GIVEN MATERIAL |
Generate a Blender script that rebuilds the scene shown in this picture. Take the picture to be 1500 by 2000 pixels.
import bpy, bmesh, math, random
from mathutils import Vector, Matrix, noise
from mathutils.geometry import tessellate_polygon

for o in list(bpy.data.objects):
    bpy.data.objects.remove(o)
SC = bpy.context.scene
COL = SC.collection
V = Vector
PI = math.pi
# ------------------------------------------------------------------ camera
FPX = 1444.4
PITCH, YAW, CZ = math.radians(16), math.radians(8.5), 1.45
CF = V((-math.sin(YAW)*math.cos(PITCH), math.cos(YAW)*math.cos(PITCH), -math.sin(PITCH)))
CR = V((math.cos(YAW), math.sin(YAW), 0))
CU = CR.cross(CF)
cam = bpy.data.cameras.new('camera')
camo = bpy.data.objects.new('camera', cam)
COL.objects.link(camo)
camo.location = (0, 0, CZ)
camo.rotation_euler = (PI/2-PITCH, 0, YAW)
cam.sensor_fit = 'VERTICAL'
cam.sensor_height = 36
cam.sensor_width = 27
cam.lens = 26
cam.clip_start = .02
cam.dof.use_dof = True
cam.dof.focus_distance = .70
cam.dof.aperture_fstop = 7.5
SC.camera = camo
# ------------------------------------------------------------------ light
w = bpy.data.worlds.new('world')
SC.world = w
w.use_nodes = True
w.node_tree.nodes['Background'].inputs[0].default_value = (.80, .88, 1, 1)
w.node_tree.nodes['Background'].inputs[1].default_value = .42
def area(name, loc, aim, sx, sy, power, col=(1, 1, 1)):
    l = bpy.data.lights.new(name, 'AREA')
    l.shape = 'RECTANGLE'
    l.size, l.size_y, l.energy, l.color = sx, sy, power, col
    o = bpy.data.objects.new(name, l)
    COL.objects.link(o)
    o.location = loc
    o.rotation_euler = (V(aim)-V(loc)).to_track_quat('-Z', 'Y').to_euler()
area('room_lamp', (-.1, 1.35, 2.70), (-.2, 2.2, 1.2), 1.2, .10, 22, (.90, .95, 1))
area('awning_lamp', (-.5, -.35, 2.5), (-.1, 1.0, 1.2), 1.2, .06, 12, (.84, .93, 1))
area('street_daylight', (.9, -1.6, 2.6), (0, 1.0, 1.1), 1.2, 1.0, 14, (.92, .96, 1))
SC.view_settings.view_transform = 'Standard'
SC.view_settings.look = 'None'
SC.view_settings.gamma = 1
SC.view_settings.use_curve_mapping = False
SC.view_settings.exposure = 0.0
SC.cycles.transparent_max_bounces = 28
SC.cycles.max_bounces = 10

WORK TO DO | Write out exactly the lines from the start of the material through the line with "from mathutils.geometry import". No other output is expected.

RESULT OF THIS EXERCISE |
Generate a Blender script that rebuilds the scene shown in this picture. Take the picture to be 1500 by 2000 pixels.
import bpy, bmesh, math, random
from mathutils import Vector, Matrix, noise
from mathutils.geometry import tessellate_polygon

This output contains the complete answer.